--- Start Material provided ---
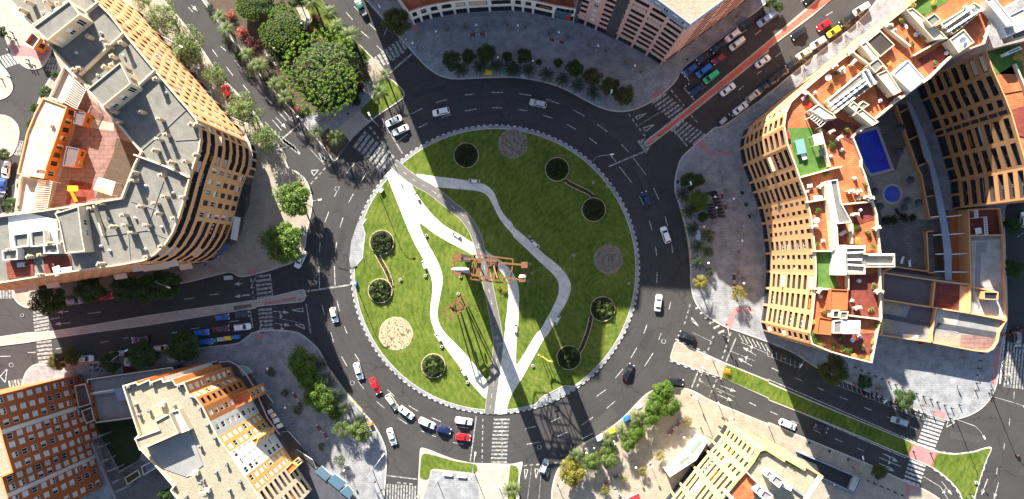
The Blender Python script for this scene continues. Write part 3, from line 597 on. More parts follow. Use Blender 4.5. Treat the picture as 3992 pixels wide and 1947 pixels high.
for _ in range(70):
    a_ = rnd.uniform(0, 6.28); r_ = RI+rnd.choice((2.2, 5.8, 9.4))+rnd.uniform(-.5, .5); p = C0+Vector((math.cos(a_), math.sin(a_)))*r_; u = Vector((-math.sin(a_), math.cos(a_))); stripe(p, p+u*rnd.uniform(.4, 2.2), rnd.uniform(.12, .4), 'patch_dark', .006)
# manhole covers
def manhole(c, x, y, r=.45, m='dark_metal', z=.012):
    p = P(c, x, y); mk.face([(*q, z) for q in circ(p, r*1.4, 14)], 'worn_paint'); mk.face([(*q, z+.004) for q in circ(p, r, 14)], m)
for c_, x, y in (('C3', 1135, 67), ('C3', 198, 865), ('B2', 605, 168), ('B3', 722, 380), ('A3', 85, 245)): manhole(c_, x, y)
for c_, x, y in (('C2', 1240, 115), ('D3', 315, 830), ('D3', 463, 892), ('D3', 608, 955)): manhole(c_, x, y, .4, 'dark_metal', .142)
for c_, x, y in (('B1', 690, 860), ('A2', 170, 1120), ('C1', 1310, 450)): manhole(c_, x, y, .35, 'dark_metal', .142)
for c_, x, y, a_, z_ in (('B2', 1388, 212, -50, PATHZ+.02), ('B2', 1665, 598, -70, PATHZ+.02), ('B2', 1712, 648, -70, PATHZ+.02), ('B3', 1802, 38, -90, PATHZ+.02), ('B3', 1835, 92, 90, PATHZ+.02), ('C1', 1752, 885, 45, .1415), ('B1', 700, 1000, 40, .1425)):
    p = P(c_, x, y); u = Vector((math.cos(R(a_)), math.sin(R(a_)))); v = Vector((-u.y, u.x))
    for s_ in (-.55, .55):
        q = [p+v*s_+u*.4*math.cos(t*.785)+v*.4*math.sin(t*.785) for t in range(9)]
        for i in range(8): stripe(q[i], q[i+1], .09, 'white_paint', z_)
    for a0, a1 in (((-.55, 0), (-.15, .5)), ((-.15, .5), (.35, .5)), ((.35, .5), (.55, 0)), ((-.55, 0), (0, 0)), ((0, 0), (.35, .5)), ((.55, 0), (.3, .75))): stripe(p+v*a0[0]+u*a0[1], p+v*a1[0]+u*a1[1], .09, 'white_paint', z_)
mk.obj('road_markings')['kind'] = 'structure'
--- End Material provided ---
> [What to produce]
Quote the material word for word, dropping any images it holds.

> [Solved problem]
The Blender Python script for this scene continues. Write part 3, from line 597 on. More parts follow. Use Blender 4.5. Treat the picture as 3992 pixels wide and 1947 pixels high.
for _ in range(70):
    a_ = rnd.uniform(0, 6.28); r_ = RI+rnd.choice((2.2, 5.8, 9.4))+rnd.uniform(-.5, .5); p = C0+Vector((math.cos(a_), math.sin(a_)))*r_; u = Vector((-math.sin(a_), math.cos(a_))); stripe(p, p+u*rnd.uniform(.4, 2.2), rnd.uniform(.12, .4), 'patch_dark', .006)
# manhole covers
def manhole(c, x, y, r=.45, m='dark_metal', z=.012):
    p = P(c, x, y); mk.face([(*q, z) for q in circ(p, r*1.4, 14)], 'worn_paint'); mk.face([(*q, z+.004) for q in circ(p, r, 14)], m)
for c_, x, y in (('C3', 1135, 67), ('C3', 198, 865), ('B2', 605, 168), ('B3', 722, 380), ('A3', 85, 245)): manhole(c_, x, y)
for c_, x, y in (('C2', 1240, 115), ('D3', 315, 830), ('D3', 463, 892), ('D3', 608, 955)): manhole(c_, x, y, .4, 'dark_metal', .142)
for c_, x, y in (('B1', 690, 860), ('A2', 170, 1120), ('C1', 1310, 450)): manhole(c_, x, y, .35, 'dark_metal', .142)
for c_, x, y, a_, z_ in (('B2', 1388, 212, -50, PATHZ+.02), ('B2', 1665, 598, -70, PATHZ+.02), ('B2', 1712, 648, -70, PATHZ+.02), ('B3', 1802, 38, -90, PATHZ+.02), ('B3', 1835, 92, 90, PATHZ+.02), ('C1', 1752, 885, 45, .1415), ('B1', 700, 1000, 40, .1425)):
    p = P(c_, x, y); u = Vector((math.cos(R(a_)), math.sin(R(a_)))); v = Vector((-u.y, u.x))
    for s_ in (-.55, .55):
        q = [p+v*s_+u*.4*math.cos(t*.785)+v*.4*math.sin(t*.785) for t in range(9)]
        for i in range(8): stripe(q[i], q[i+1], .09, 'white_paint', z_)
    for a0, a1 in (((-.55, 0), (-.15, .5)), ((-.15, .5), (.35, .5)), ((.35, .5), (.55, 0)), ((-.55, 0), (0, 0)), ((0, 0), (.35, .5)), ((.55, 0), (.3, .75))): stripe(p+v*a0[0]+u*a0[1], p+v*a1[0]+u*a1[1], .09, 'white_paint', z_)
mk.obj('road_markings')['kind'] = 'structure'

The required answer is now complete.